The town of Springfield, supposedly founded by a Mexican woman named Donna Josefa Valmesada, was so named for the abundance of springs nearby. Valmesada was known for aiding Americans during the war with Mexico.

The Springfield townsite was laid out around a large central plaza. It is said that it was the only town on the Gold Rush where the first church was built before the first saloon. The town grew to near 2000, with a store, hotel, two churches, school, and post office. Despite also having one saloon, Springfield had a reputation for being clean, orderly, and sober. The Methodist Episcopal Church and a division of the Sons of Temperance probably helped contribute to this image.

During the busiest times, several hundred miners and 150 miners' carts could be seen hauling ore from surrounding mines to the springs at Springfield for washing.
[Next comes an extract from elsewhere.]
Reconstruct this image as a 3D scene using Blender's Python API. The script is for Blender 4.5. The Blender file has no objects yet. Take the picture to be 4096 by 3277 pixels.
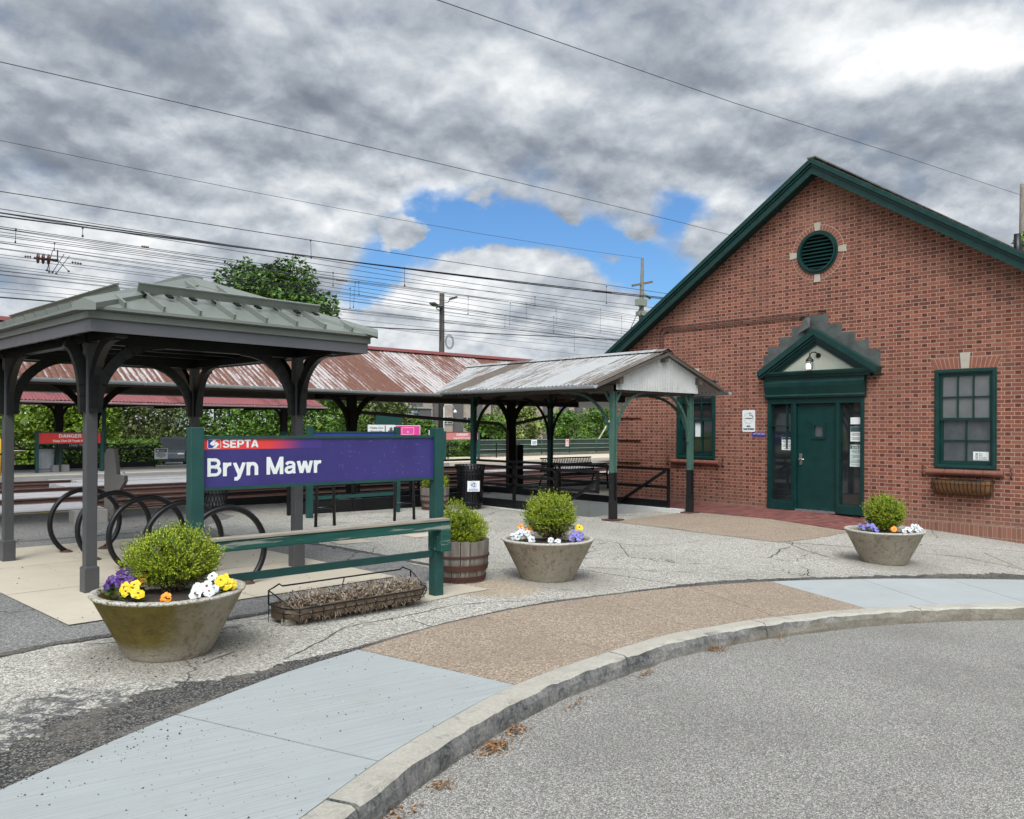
import bpy, bmesh, math, random
from mathutils import Vector, Matrix, noise as mnoise
from mathutils.geometry import tessellate_polygon
R = math.radians
SC = bpy.context.scene
COL = SC.collection
rnd = random.Random(7)
# World frame: X runs along the railway, Y from the road towards the tracks, Z up. Camera eye 1.65 m up.
FV, FU = 0.6749, 0.7379

def G(x, y):      # the forecourt falls gently towards the low end of the building
    return 0.10 - 0.01 * (x - 2) - 0.0062 * max(0, x - 5) * min(5, max(0, 8 - y))

# ------------------------------------------------------------------ mesh builder
OFF = {}
class MB:
    def __init__(s): s.v = []; s.f = []; s.mi = []; s.sm = []; s.m = 0; s.smooth = False
    def add(s, vs, fs):
        b = len(s.v); s.v += [tuple(p) for p in vs]
        for f in fs:
            s.f.append([b + i for i in f]); s.mi.append(s.m); s.sm.append(s.smooth)
        return s
    def box(s, x0, x1, y0, y1, z0, z1):
        v = [(x, y, z) for z in (z0, z1) for y in (y0, y1) for x in (x0, x1)]
        return s.add(v, [(0, 2, 3, 1), (4, 5, 7, 6), (0, 1, 5, 4), (2, 6, 7, 3), (0, 4, 6, 2), (1, 3, 7, 5)])
    def bar(s, p, q, w, h=None, up=(0, 0, 1), taper=1.0):
        h = h or w; p = Vector(p); q = Vector(q); d = (q - p).normalized(); u = Vector(up)
        if abs(d.dot(u)) > .98: u = Vector((0, 1, 0))
        a = d.cross(u).normalized(); b = a.cross(d).normalized()
        v = []
        for c, k in ((p, 1), (q, taper)):
            for sx, sy in ((-1, -1), (1, -1), (1, 1), (-1, 1)):
                v.append(c + a * (sx * w / 2 * k) + b * (sy * h / 2 * k))
        return s.add(v, [(0, 1, 2, 3), (7, 6, 5, 4), (0, 4, 5, 1), (1, 5, 6, 2), (2, 6, 7, 3), (3, 7, 4, 0)])
    def tube(s, pts, r, n=8, closed=False, caps=True):
        pts = [Vector(p) for p in pts]; m = len(pts); rs = r if isinstance(r, (list, tuple)) else [r] * m
        v = []; pa = None
        for i in range(m):
            if closed: d = pts[(i + 1) % m] - pts[i - 1]
            else: d = pts[min(i + 1, m - 1)] - pts[max(i - 1, 0)]
            d.normalize()
            if pa is None:
                u = Vector((0, 0, 1)) if abs(d.z) < .9 else Vector((1, 0, 0))
                pa = d.cross(u).normalized()
            else:
                pa = (pa - d * pa.dot(d)).normalized()
            pb = d.cross(pa)
            for k in range(n):
                t = 2 * math.pi * k / n
                v.append(pts[i] + (pa * math.cos(t) + pb * math.sin(t)) * rs[i])
        f = []
        for i in range(m if closed else m - 1):
            j = (i + 1) % m
            for k in range(n):
                f.append((i * n + k, i * n + (k + 1) % n, j * n + (k + 1) % n, j * n + k))
        sm = s.smooth; s.smooth = True; s.add(v, f)
        s.smooth = False
        if caps and not closed:
            b = len(s.v) - len(v)
            for base, rev in ((0, True), ((m - 1) * n, False)):
                idx = [b + base + k for k in range(n)]
                s.f.append(idx[::-1] if rev else idx); s.mi.append(s.m); s.sm.append(False)
        s.smooth = sm
        return s
    def lathe(s, prof, c=(0, 0, 0), n=32, cap=True, ang=0):
        v = []
        for r, z in prof:
            for k in range(n):
                t = 2 * math.pi * k / n + ang
                v.append((c[0] + r * math.cos(t), c[1] + r * math.sin(t), c[2] + z))
        f = []
        for i in range(len(prof) - 1):
            for k in range(n):
                f.append((i * n + k, i * n + (k + 1) % n, (i + 1) * n + (k + 1) % n, (i + 1) * n + k))
        if cap:
            f.append(tuple(range(n))[::-1]); f.append(tuple((len(prof) - 1) * n + k for k in range(n)))
        return s.add(v, f)
    def prism(s, poly, fn, a, b, holes=()):
        """extrude a flat polygon; fn(u,v,w) -> xyz, w from a to b"""
        rings = [poly] + list(holes); allp = [p for r in rings for p in r]
        tri = tessellate_polygon([[Vector((p[0], p[1], 0)) for p in r] for r in rings])
        n = len(allp)
        v = [fn(p[0], p[1], a) for p in allp] + [fn(p[0], p[1], b) for p in allp]
        f = [tuple(t) for t in tri] + [tuple(i + n for i in t[::-1]) for t in tri]
        k = 0
        for r in rings:
            m = len(r)
            for i in range(m):
                f.append((k + i, k + (i + 1) % m, n + k + (i + 1) % m, n + k + i))
            k += m
        return s.add(v, f)
    def flat(s, poly, fn, w=0, holes=()):
        rings = [poly] + list(holes); allp = [p for r in rings for p in r]
        tri = tessellate_polygon([[Vector((p[0], p[1], 0)) for p in r] for r in rings])
        return s.add([fn(p[0], p[1], w) for p in allp], [tuple(t) for t in tri])
    def strip(s, A, B, rows=1):
        n = len(A); v = []
        for r in range(rows + 1):
            k = r / rows
            v += [tuple(a[i] * (1 - k) + b[i] * k for i in range(3)) for a, b in zip(A, B)]
        f = [(r * n + i, r * n + i + 1, (r + 1) * n + i + 1, (r + 1) * n + i) for r in range(rows) for i in range(n - 1)]
        return s.add(v, f)
    def build(s, name, mats, parent=None, bevel=0, fix=True, thing=None):
        me = bpy.data.meshes.new(name)
        o = bpy.data.objects.new(name, me); COL.objects.link(o)
        off = Vector((0, 0, 0))
        if parent is not None:
            o.parent = parent; off = Vector(OFF.get(parent.name, (0, 0, 0)))
            OFF[o.name] = tuple(off)
        elif thing and thing.get('loc'):
            off = Vector(thing['loc']); o.location = off
        me.from_pydata([tuple(Vector(p) - off) for p in s.v], [], s.f)
        for m in (mats if isinstance(mats, (list, tuple)) else [mats]): me.materials.append(m)
        me.polygons.foreach_set('material_index', s.mi); me.polygons.foreach_set('use_smooth', s.sm)
        if fix and len(s.f) < 60000:
            bm = bmesh.new(); bm.from_mesh(me); bmesh.ops.recalc_face_normals(bm, faces=bm.faces); bm.to_mesh(me); bm.free()
        me.update()
        if bevel:
            b = o.modifiers.new('edge', 'BEVEL'); b.width = bevel; b.segments = 2; b.limit_method = 'ANGLE'; b.angle_limit = R(40)
        if thing:
            o['label'] = thing['label']; o['category'] = thing['cat']
            if thing.get('group'): o['group'] = thing['group']
        return o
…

Some of these cartloads were reported to have yielded $1000, and in June 1854 a three pound lump of quartz yielded one pound of pure gold. As the gold diminished, however, so did Springfield. Today only one building, a historic marker, and a cemetery mark the site.

The Armory Building is the only building remaining in Springfield. It was built in 1854 to replace an earlier wooden structure destroyed by fire. Originally two stories, the bottom floor served as the Methodist Church and the upper floor was used for various groups' meetings. During the Civil War, the Methodists moved and this building was used as the armory. It was later used as a school, during which point a now-collapsed wooden kitchen was probably added. It's not known when the second floor was removed.